Poster Handle Don'tBeAfraid
Post Content
sura 4:171
O FOLLOWERS of the Gospel! Do not overstep the bounds [of truth] in your religious beliefs, [180] and do not say of God anything but the truth. The Christ Jesus, son of Mary, was but God's Apostle - [the fulfilment of] His promise which He had conveyed unto Mary - and a soul created by Him. [181] Believe, then, in God and His apostles, and do not say, "[God is] a trinity". Desist [from this assertion] for your own good. God is but One God; utterly remote is He, in His glory, from having a son: unto Him belongs all that is in the heavens and all that is on earth; and none is as worthy of trust as God.

Never did the Christ feel too proud to be God's servant, nor do the angels who are near unto Him. And those who feel too proud to serve Him and glory in their arrogance [should know that on Judgment Day] He will gather them all unto Himself:
 Quoting: Anonymous Coward 33245798

You're quoting from Surat An-Nisa (The Women) from the Quran from Islam. I doubt you can persuade the OP as he's looking for a logical argument (he claims) of God. The OP is an atheist but sounds like an agnostic and appears to be unschooled in sprituality and philosophy and unwilling to look at spiritual texts as the basis of a logical argument.

You're have better luck with some Islamic logic scholar like Avicenna or Al-Kindi or Fakhr al-Din al-Razi. The latter has some very interesting ideas on multiple realities, things not proposed until the 20th Century. He lived in 1149-1209 AD (don't know the muslim calendar). He was a genius if there ever was one.

[link to www.thefreelibrary.com]
"Fakhr al-Din al-Razi on physics and the nature of the physical world: a preliminary survey.

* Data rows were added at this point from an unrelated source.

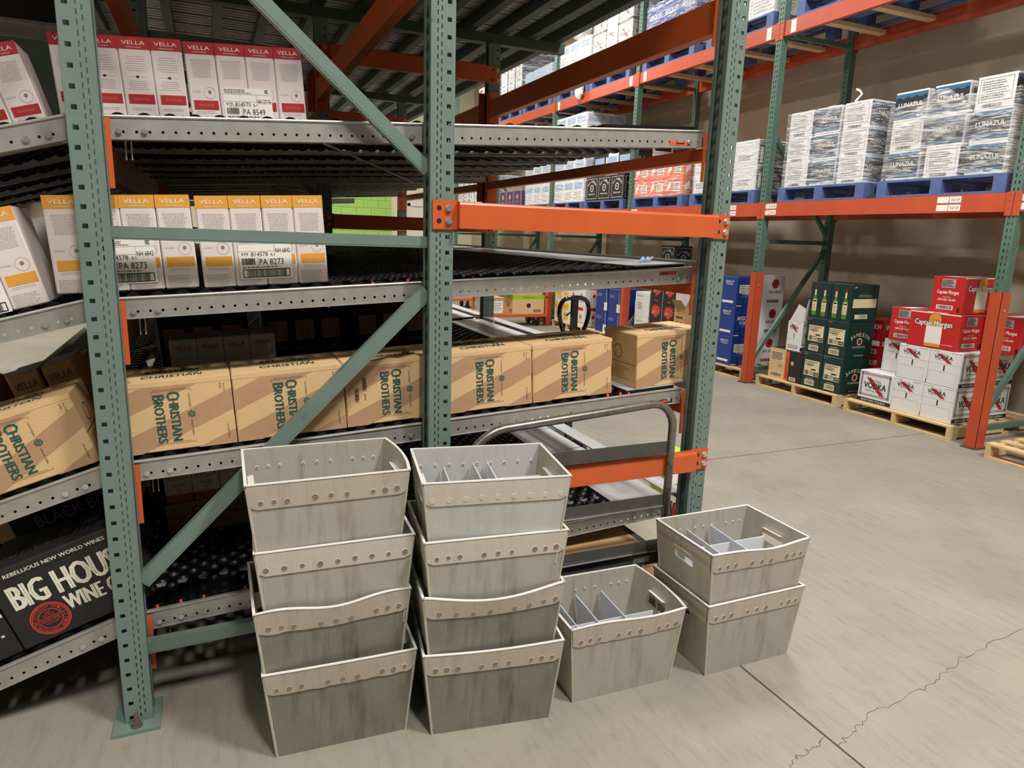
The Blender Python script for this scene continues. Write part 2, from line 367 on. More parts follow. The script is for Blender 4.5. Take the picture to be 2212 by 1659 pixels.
def faces(mb, W, D, H):
    return {'front': Face(mb, (-W/2, -D/2, 0), (1, 0, 0), (0, 0, 1), W, H), 'left': Face(mb, (-W/2, D/2, 0), (0, -1, 0), (0, 0, 1), D, H),
            'right': Face(mb, (W/2, -D/2, 0), (0, 1, 0), (0, 0, 1), D, H), 'back': Face(mb, (W/2, D/2, 0), (-1, 0, 0), (0, 0, 1), W, H),
            'top': Face(mb, (-W/2, -D/2, H), (1, 0, 0), (0, 1, 0), W, D)}
def rbox(mb, W, D, H, m, b=.004):
    """carton body with small chamfers on all edges"""
    x, y = W/2, D/2
    ring = lambda i, z: [(-x+i, -y+b if 0 else -y+i, z)]
    L0 = [(-x+b, -y), (x-b, -y), (x, -y+b), (x, y-b), (x-b, y), (-x+b, y), (-x, y-b), (-x, -y+b)]
    L1 = [(-x+b, -y+b), (x-b, -y+b), (x-b, -y+b), (x-b, y-b), (x-b, y-b), (-x+b, y-b), (-x+b, y-b), (-x+b, -y+b)]
    vs = [(a, c, b) for a, c in L0]+[(a, c, H-b) for a, c in L0]
    q = [(-x+b, -y+b), (x-b, -y+b), (x-b, y-b), (-x+b, y-b)]
    vs += [(a, c, 0) for a, c in q]+[(a, c, H) for a, c in q]
    fs = [(i, (i+1) % 8, 8+(i+1) % 8, 8+i) for i in range(8)]
    for base, loop, fl in ((16, 0, True), (20, 8, False)):
        t = [(base+0, base+1, loop+1, loop+0), (base+1, loop+2, loop+1), (base+1, base+2, loop+3, loop+2), (base+2, loop+4, loop+3), (base+2, base+3, loop+5, loop+4), (base+3, loop+6, loop+5), (base+3, base+0, loop+7, loop+6), (base+0, loop+0, loop+7)]
        if not fl: t = [f[::-1] for f in t]
        fs += t; fs.append((base+3, base+2, base+1, base) if fl else (base, base+1, base+2, base+3))
    mb.add(vs, fs, m)
CART = {}
def carton(key, W, D, H, m, prints):
    """cached carton mesh, origin at the bottom centre"""
    if key not in CART:
        mb = MB(); rbox(mb, W, D, H, m); fc = faces(mb, W, D, H)
        for fn, pf in prints.items():
            for q in fn.split('+'): pf(fc[q])
        if 'top' not in ''.join(prints):
            f = fc['top']; f.rect(0, D/2-.0012, W, D/2+.0012, 'seam_dark')
        CART[key] = mb.mesh(key)
    return CART[key]
# ------------------------------------------------------------------ room
mb = MB(); mb.box(-8, 7.35, -8, 22, -.12, 0, 'concrete_dark'); mb.v = []; mb.f = []; mb.m = []; mb.mats = []
mb.add([(-8, -8, 0), (7.35, -8, 0), (7.35, 22, 0), (-8, 22, 0), (-8, -8, -.1), (7.35, -8, -.1), (7.35, 22, -.1), (-8, 22, -.1)], [(0, 1, 2, 3), (7, 6, 5, 4), (0, 4, 5, 1), (1, 5, 6, 2), (2, 6, 7, 3), (3, 7, 4, 0)], 'floor')
structure(mb.build('floor'))
# saw-cut joints and cracks: thin grooves filled dark, part of the floor
mj = MB()
mj.box(2.058, 2.066, -6, -.2, 0, .0008, 'concrete_dark'); mj.box(2.2, 7.3, 1.625, 1.632, 0, .0008, 'concrete_dark')
def crack(pts, seed, wd=.0022):
    rnd = random.Random(seed); P = []
    for (a, b) in zip(pts, pts[1:]):
        n = 14
        for i in range(n): t = i/n; P.append((a[0]+(b[0]-a[0])*t+rnd.uniform(-.010, .010), a[1]+(b[1]-a[1])*t+rnd.uniform(-.010, .010)))
    P.append(pts[-1])
    for (a, b) in zip(P, P[1:]):
        d = Vector((b[0]-a[0], b[1]-a[1], 0)); 
        if d.length < 1e-5: continue
        n_ = Vector((-d.y, d.x, 0)).normalized()*wd*rnd.uniform(.4, 1)/2; e = d.normalized()*wd*.3
        a, b = Vector((a[0], a[1], .0009))-e, Vector((b[0], b[1], .0009))+e
        mj.add([a-n_, b-n_, b+n_, a+n_], [(0, 1, 2, 3)], 'concrete_dark')
crack([(2.07, -.90), (2.28, -.83), (2.62, -.80), (2.95, -.72), (3.6, -.66), (4.3, -.42)], 3)
crack([(2.06, -.86), (1.9, -.89), (1.75, -.98), (1.52, -1.07)], 5)
structure(mj.build('trim_1'))
mb = MB(); mb.box(7.35, 7.5, -8, 22, 0, 9, 'wall_tan'); structure(mb.build('wall_right'))
mb = MB(); mb.box(-8, 7.35, 17.0, 17.2, 0, 9, 'wall_cream'); structure(mb.build('wall_back'))
mb = MB(); mb.box(2.4, 4.95, 16.86, 16.98, 0, 9, 'green_block'); structure(mb.build('wall_centre'))
mb = MB(); mb.box(-8.2, -8, -8, 22, 0, 9, 'wall_cream'); structure(mb.build('wall_left'))
mb = MB(); mb.box(-8, 7.35, -8, 22, 9, 9.2, 'ceiling_paint'); structure(mb.build('ceiling'))
mb = MB(); mb.box(5.5, 6.1, 16.93, 17, 0, 2.3, 'door_white'); d = mb.build('door_1'); structure(d)
mb = MB(); mb.box(5.44, 5.5, 16.9, 17, 0, 2.38, 'carton_white'); mb.box(6.1, 6.16, 16.9, 17, 0, 2.38, 'carton_white'); mb.box(5.44, 6.16, 16.9, 17, 2.3, 2.38, 'carton_white'); mb.build('door_frame', d)
mb = MB(); mb.cyl((6.02, 16.9, 1.05), (6.02, 16.93, 1.05), .03, 'bright_steel'); mb.build('door_handle', d)
# pilaster and wall joint seams on the right wall
mb = MB()
for y in (9.4, 12.9): mb.box(7.30, 7.35, y, y+.35, 0, 9, 'wall_cream')
structure(mb.build('trim_2'))
for i, (x, y, z, sx, sy, W) in enumerate(LAMPS):
    t = thing('ceiling_lamp', 'long high bay lamp over the warehouse aisles', 'lamp', (x, y, z), 'high bay lamps')
    mb = MB(); mb.box(x-sx/2-.03, x+sx/2+.03, y-sy/2-.03, y+sy/2+.03, z+.01, z+.12, 'carton_white'); mb.cyl((x, y, z+.12), (x, y, 9), .012, 'dark_steel'); mb.build('housing', t)
    mb = MB(); mb.box(x-sx/2, x+sx/2, y-sy/2, y+sy/2, z, z+.012, 'lamp_white'); mb.build('diffuser', t)
# ------------------------------------------------------------------ near carton-flow rack
def post(parent, xa, xb, ya, yb, z0, z1, outw, phase, g='green_paint', name='post'):
    mb = MB(); W_ = xb-xa; yl = .02
    nph = phase + .0508*math.ceil((z0-phase)/.0508)
    for y, uy in ((ya, 1), (yb, -1)):
        o = xa if outw < 0 else xb; U = Vector((1, 0, 0)) if outw < 0 else Vector((-1, 0, 0))
        if y == yb: mb.add([(xa, y, z0), (xb, y, z0), (xb, y, z1), (xa, y, z1)], [(0, 1, 2, 3)], g); continue
        mb.perf((o, y, 0), U, (0, 0, 1), 0, W_, z0, z1, [(.0125, .0265, .0125, .0508, nph), (.0425, .0462, .0138, .0254, nph+.004), (.0555, .0592, .0138, .0254, nph+.0167)], g)
    o = xa if outw < 0 else xb
    mb.perf((o, ya, 0), (0, 1, 0), (0, 0, 1), 0, yb-ya, z0, z1, [(.018, .028, .022, .0508, nph), (.048, .058, .022, .0508, nph)], g)
    oo = xb if outw < 0 else xa      # lips of the open side
    for y, d in ((ya, 1), (yb, -1)): mb.add([(oo, y, z0), (oo, y+d*yl, z0), (oo, y+d*yl, z1), (oo, y, z1)], [(0, 1, 2, 3)], g)
    ob = mb.build(name, parent, solid=.0022); ob.modifiers['thickness'].offset = 0; return ob
def foot(parent, xa, xb, ya, yb, sx, g='green_paint'):
    mb = MB(); z = .012
    mb.prism([(xa, ya, 0), (xb, ya, 0), (xb, yb, 0), (xa, yb, 0)], (0, 0, z), g); mb.build('base_plate', parent)
    mb = MB(); c = ((xa+xb)/2, ya+.026)
    mb.cyl((c[0], c[1], z), (c[0], c[1], z+.004), .017, 'worn_tube', 16); mb.cyl((c[0], c[1], z+.004), (c[0], c[1], z+.02), .013, 'worn_tube', 6); mb.cyl((c[0], c[1], z+.02), (c[0], c[1], z+.045), .007, 'worn_tube', 8)
    mb.build('anchor_bolt', parent)
XA, XB, XC = (-.022, .055), (.968, 1.047), (2.112, 2.190)
FY = (0.0, 2.44, 4.88)
PH = .03
frames = []
def brace(parent, a, b, h, name='brace', d=.030, g='green_paint'):
    mb = MB(); a, b = Vector(a), Vector(b); mb.bar(a, b, d, h, g)
    dr = (b-a).normalized(); 
    mb.bar(a+Vector((0, -d/2+.001, 0))+dr.cross(Vector((0, 1, 0)))*0, b+Vector((0, -d/2+.001, 0)), .004, h*.72, g)
    mb.build(name, parent)
names = ['front', 'second', 'third']
for i, y in enumerate(FY):
    ya, yb = y, y+.076; top = 2.83
    t = thing('rack_upright', ['pale green welded upright frame with diagonal braces, nearest the camera', 'dark second upright frame behind the wine packs on the flow rack', 'farthest upright frame deep inside the flow rack'][i], 'rack frame', (.5, y+.04, 0), None)
    post(t, *XA, ya, yb, .012, top, -1, PH); post(t, *XB, ya, yb, .012, top, 1, PH)
    foot(t, -.056, .078, ya-.048, yb+.03, 1); foot(t, .945, 1.075, ya-.048, yb+.03, 1)
    yc = y+.047
    brace(t, (.050, yc, 1.538), (.972, yc, 1.535), .037); brace(t, (.052, yc, .243), (.972, yc, .262), .042)
    brace(t, (.052, yc, 2.62), (.972, yc, 2.62), .037)
    brace(t, (.055, yc, 2.565), (.972, yc, 1.765), .043, 'diagonal_brace'); brace(t, (.055, yc, .470), (.972, yc, 1.372), .048, 'diagonal_brace')
    frames.append(t)
    c = thing('rack_post', ['pale green perforated post standing alone right of the orange spacer beams', 'perforated post of the flow rack, second from the camera along the aisle', 'perforated post of the flow rack, third from the camera along the aisle'][i], 'rack post', ((XC[0]+XC[1])/2, y+.04, 0))
    post(c, *XC, ya, yb, .012, top, 1, 2.4322-.0508*47); foot(c, 2.085, 2.215, ya-.048, yb+.03, 1)
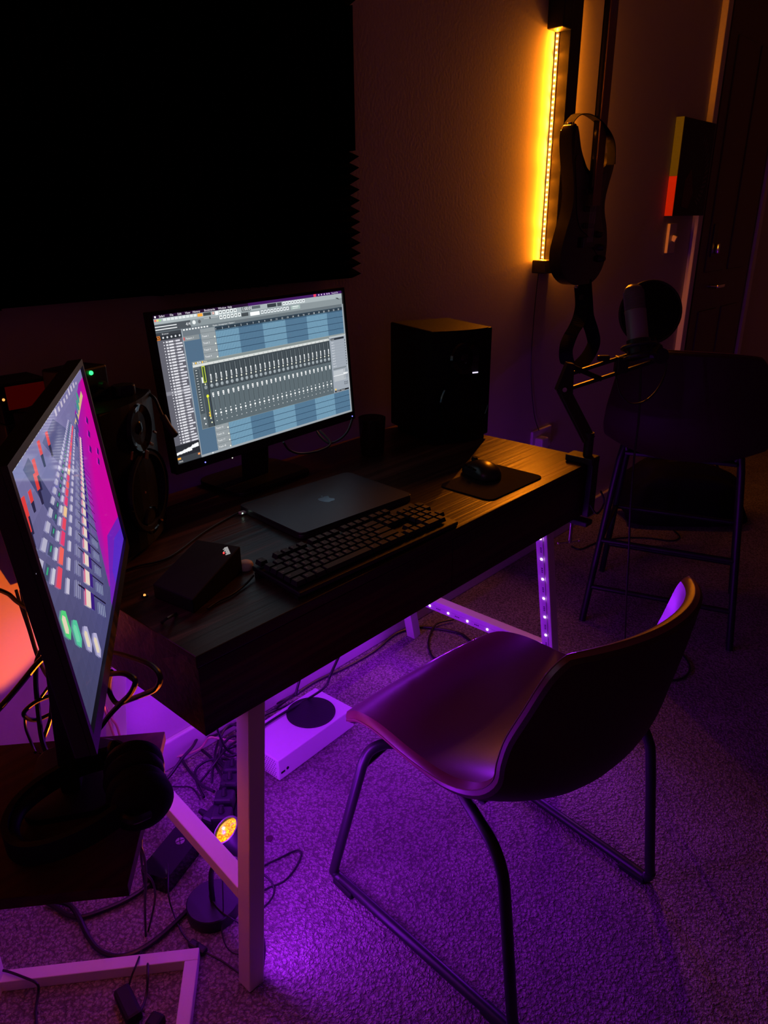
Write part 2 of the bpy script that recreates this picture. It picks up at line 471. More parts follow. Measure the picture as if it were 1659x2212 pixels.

Fakhr al-Din al-Razi's conception of physics and of the nature of the physical world is explored here through a preliminary survey of a number of his early and late works. Al-Razi defines the three grades of meanings of the term "nature". His definition is similar to the general consensus in Ash arite kalam which rejects the Avicennan notion of tabi ah as an effective causal principle inherent in natural phenomenal processes. He also explores the notion of the existence of a multiverse in the context of his commentary on the Qur'anic verse, All praise belongs to God, Lord of the Worlds. He raises the interesting question of whether the term "worlds" in this verse refers to multiple worlds within this single universe or cosmos, or to many other universes or a multiverse beyond this known universe. Based on primary classical Islamic source texts, this survey provides an insight into the classical Islamic view of nature as expressed by one of its most important representatives."